Despite the usual stereotypes that the baug characters are bestowed with, Pocha also gives them immense empathy. They do more than just talk of past legacies. When Rustomjee is roughed up by outsiders, the same baug protestors rescue and nurse him back to health. They give him food knowing he has none at home. Though against the sex boat scheme, they are against violence even more. They arrange for his security through colony volunteers. The leader of the protesters apologises, hands him money to pay for his broken windows and then goes back to chanting with gusto, “Behram Rustomjee, shame, shame!” It is a rare, honest image of a people and certainly an endearing one.

At 400+ pages Behram’s Boat is not for the faint of heart. The beginning is a bit indulgent and the scenes of Rustomjee’s alcoholism and swearing seem a bit contrived. The meals at Irani cafes soon become repetitive. But Pocha hits his stride once the building of the boat begins. The sections after Salaya fly off the page and the ending is deliciously ironic. He frames Rustomjee’s toil on the boat like a training montage from Rocky.

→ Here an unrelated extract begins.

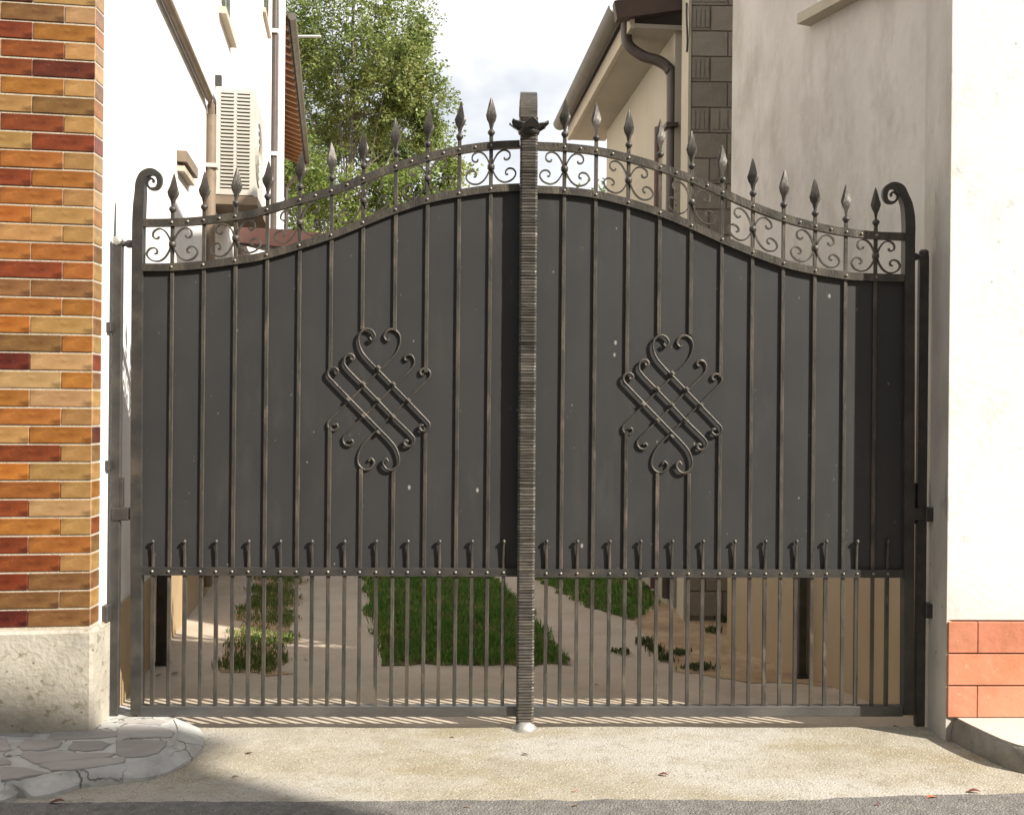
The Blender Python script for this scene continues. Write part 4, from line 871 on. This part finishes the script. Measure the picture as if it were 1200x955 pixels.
# fallen leaves
fl = [(67, 941, 'R', 1.5, 'long dark red leaf at the foot of the left pavement'), (778, 908, 'R', 1.1, 'curled dark red leaf in the middle right of the sunlit driveway'), (1092, 935, 'O', 1.2, 'orange leaf at the road edge on the right'), (1142, 928, 'R', 1.4, 'dark red leaf at the road edge below the right kerb'),
      (292, 883, 'B', .9, 'brown leaf on the driveway just right of the left pavement'), (276, 911, 'B', .8, 'brown leaf in the shadow at the left of the driveway'), (530, 863, 'B', .6, 'small brown leaf left of the gate stop'), (616, 884, 'B', .8, 'small brown leaf below the gate stop'), (1050, 848, 'R', .9, 'dark leaf near the foot of the right gate post'), (1068, 850, 'R', 1.0, 'dark red leaf beside the right hinge post foot'),
      (675, 927, 'O', .6, 'tiny orange leaf near the road right of centre'), (548, 947, 'B', .6, 'tiny brown leaf on the asphalt left of centre'), (675, 945, 'B', .7, 'tiny brown leaf on the asphalt right of centre'), (205, 786, 'B', 1.1, 'dark leaf on the yard paving by the left steel post'), (186, 788, 'B', .9, 'small dark leaf at the left house foot in the yard'), (358, 770, 'B', .8, 'dark leaf on the left wheel track of the yard'), (668, 776, 'B', .7, 'dark leaf right of the grass strip in the yard'), (699, 799, 'B', .7, 'dark leaf on the right wheel track of the yard'), (1030, 944, 'R', .6, 'speck of dark leaf on the asphalt at the right')]
for px_, py_, c, s, lab in fl:
    x, y = gnd(px_, py_); b = MB(); a = rnd.uniform(-.4, .4); n = 8; S = .019 * s; v = []
    z0 = (hz(x, y) + .003 if py_ < 936 else .006) if py_ > 850 else -.012
    for k in range(n + 1):
        t = k / n; w = math.sin(math.pi * t ** .8) * .42
        for u in (-1, 0, 1):
            X, Y = (t - .5) * 2 * S, u * w * S; v.append((x + X * math.cos(a) - Y * math.sin(a), y + X * math.sin(a) + Y * math.cos(a), z0 + 0.005 * s * abs(u) * w * 2 + .002 * s * math.sin(t * 5 + px_)))
    f = [(k * 3 + u, k * 3 + 3 + u, k * 3 + 4 + u, k * 3 + 1 + u) for k in range(n) for u in (0, 1)]
    tag(b.add(v, f).obj('fallen_leaf', M['leaf_' + {'R': 'red', 'O': 'org', 'B': 'brn'}[c]], smooth=80), lab, 'leaf', 'fallen leaves on the ground')

# ================================================================== trees
def tree(label, base, trunk_h, blobs, nleaf, lsize, m, name='tree', r0=.16, seed=1, droop=.0):
    rr = random.Random(seed); t = thing(name, label, 'tree', base, 'trees beyond the gate'); b = MB(); base = Vector(base)
    topc = max(blobs, key=lambda q: q[0].z)[0]
    pts = [base + Vector((0, 0, -.1)), base + Vector((.05, .0, trunk_h * .35)), base.lerp(topc, .55) + Vector((.1, 0, 0)), topc]
    cp = catmull(pts, 6); b.sweep(cp, r0 * 2, r0 * 2, round_=8, side=(0, 1, 0), sc_=[1 - .92 * i / (len(cp) - 1) for i in range(len(cp))])
    tips = []
    for c, rad in blobs:
        k0 = rr.uniform(.4, .75); st = cp[int(k0 * (len(cp) - 1))]; md = st.lerp(c, .5) + Vector((0, 0, .25)); lp = catmull([st, md, c], 5)
        b.sweep(lp, r0 * .42, r0 * .42, round_=6, side=(c - st).cross(Vector((.3, .2, 1))).normalized(), sc_=[1 - .75 * i / (len(lp) - 1) for i in range(len(lp))])
        for _ in range(12):
            d = Vector((rr.gauss(0, 1), rr.gauss(0, 1), rr.gauss(0, .8))).normalized(); e = c + Vector((d.x * rad.x, d.y * rad.y, d.z * rad.z)) * rr.uniform(.75, 1.05)
            lp = catmull([c, c.lerp(e, .5) + Vector((0, 0, .08)), e], 4); b.sweep(lp, r0 * .10, r0 * .10, round_=4, side=(e - c).cross(Vector((.3, .2, 1))).normalized(), sc_=[1 - .7 * i / (len(lp) - 1) for i in range(len(lp))]); tips.append((c, e, rad))
    b.obj('trunk', M['bark'], t, smooth=50)
    v = []; f = []
    # twigs clusters: leaves gathered in small sprays along the branches
    nsp = nleaf // 14
    for _ in range(nsp):
        c, e, rad = rr.choice(tips); q = rr.uniform(.25, 1.12) ** .8; sp = c.lerp(e, q) + Vector((rr.gauss(0, rad.x * .26), rr.gauss(0, rad.y * .26), rr.gauss(0, rad.z * .22)))
        if noise.noise(sp * 1.25) < -.16: continue
        dirn = Vector((rr.gauss(0, 1), rr.gauss(0, 1), rr.gauss(-droop, .6))).normalized(); ll = rr.uniform(.2, .5)
        for k in range(14):
            p_ = sp + dirn * ll * rr.random() + Vector((rr.gauss(0, .07), rr.gauss(0, .07), rr.gauss(0, .07)))
            a = Vector((rr.gauss(0, 1), rr.gauss(0, 1), rr.gauss(0, .6))).normalized(); n_ = Vector((rr.gauss(0, 1), rr.gauss(0, 1), rr.gauss(0, 1))); n_ = a.cross(n_).normalized(); s_ = lsize * rr.uniform(.6, 1.3)
            o = len(v); v += [tuple(p_ - a * s_), tuple(p_ + n_ * s_ * .55 + a * s_ * .1), tuple(p_ + a * s_), tuple(p_ - n_ * s_ * .55 + a * s_ * .1)]; f.append((o, o + 1, o + 2, o + 3))
    me = bpy.data.meshes.new('crown'); me.from_pydata(v, [], f); me.materials.append(M[m]); link('crown', me, t)
    return t
def P3(px, py, Z): d = ray(px, py); k = Z / d.dot(fw); return CAM + d * k
V3 = lambda a, b_, c: Vector((a, b_, c)) * 1.22
Zt = 30
bl = [(P3(395, 60, Zt), V3(1.7, 1.6, 1.5)), (P3(440, 20, Zt + .8), V3(1.3, 1.4, 1.3)), (P3(380, -60, Zt), V3(1.7, 1.5, 1.6)), (P3(455, 85, Zt - .6), V3(1.1, 1.2, 1.0)), (P3(495, 105, Zt), V3(.75, .9, .75)), (P3(360, 130, Zt + 1), V3(1.4, 1.4, 1.2)), (P3(425, 135, Zt), V3(1.2, 1.3, .9)), (P3(330, 20, Zt), V3(1.5, 1.5, 1.6)), (P3(480, 45, Zt + .5), V3(.55, .7, .7)), (P3(505, 150, Zt + .8), V3(.55, .7, .6)), (P3(415, -130, Zt), V3(1.2, 1.2, 1.2)), (P3(460, 130, Zt + 1), V3(.6, .8, .6)), (P3(405, 95, Zt + 1.5), V3(1.5, 1.2, 1.2)), (P3(450, 50, Zt + 1.2), V3(1.1, 1.1, 1.0)), (P3(470, 100, Zt + 1.5), V3(.8, .9, .9)), (P3(350, 70, Zt + 1.2), V3(1.2, 1.2, 1.3))]
b0 = P3(400, 478, Zt); b0.z = 0
tree('tall airy birch tree rising behind the left houses', b0, 8, bl, 95000, .055, 'leaf_birch', seed=3, droop=.6, r0=.17)
Zt = 26
bl = [(P3(365, 225, Zt), V3(.9, .9, .75)), (P3(420, 230, Zt), V3(.9, .9, .7)), (P3(470, 215, Zt + .5), V3(.85, .8, .55)), (P3(395, 270, Zt), V3(1.2, 1.0, .7)), (P3(455, 260, Zt), V3(1.1, .9, .7)), (P3(510, 235, Zt + .6), V3(.6, .7, .5)), (P3(350, 180, Zt + .5), V3(.6, .7, .5)), (P3(528, 205, Zt + 1), V3(.4, .5, .45))]
b0 = P3(430, 478, Zt); b0.z = 0
tree('lower yellow-green bushy tree in front of the birch, behind the gate arch', b0, 3, bl, 32000, .058, 'leaf_yel', seed=5, r0=.11)
Zt = 34
bl = [(P3(400, 170, Zt), V3(1.6, 1.0, .9)), (P3(350, 230, Zt), V3(1.3, 1.0, 1.2)), (P3(455, 185, Zt), V3(1.0, 1.0, .7)), (P3(345, 90, Zt), V3(1.1, 1.0, 1.4))]
b0 = P3(380, 478, Zt); b0.z = 0
tree('dark green tree partly hidden behind the birch', b0, 4, bl, 34000, .064, 'leaf_dark', seed=8, r0=.13)
Zt = 19
bl = [(P3(708, 258, Zt), V3(.38, .45, .5)), (P3(716, 290, Zt), V3(.5, .5, .6)), (P3(694, 285, Zt), V3(.35, .4, .4))]
b0 = P3(710, 478, Zt); b0.z = 0
tree('small green tree peeping past the far corner of the outbuilding', b0, 2.6, bl, 5000, .05, 'leaf_yel', seed=11, r0=.06)
# thin antenna rod sticking out from the far eaves
tag(MB().sweep([P3(341, 43, 20), P3(376, 43, 20)], .05, .05, round_=6, side=(0, 0, 1)).obj('antenna_rod', M['white_pvc']), 'thin pale rod sticking out from the far wooden eaves', 'rod')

It is a testament to Pocha’s strong visual prose that I can so vividly picture Rustomjee on his old Enfield speeding along the western coast at night with a taped torch as his headlamp and a terrified reporter riding pillion.

Author Adi Pocha (Courtesy the subject)
Author Adi Pocha (Courtesy the subject)

Behram’s Boat is a unique portrayal of a man possessed by purpose at odds with a community that is also aligned in purpose but too refined to agree with his methods; of a flawed man working on himself and his way of life and the hypocrisy of those who once stood by his side.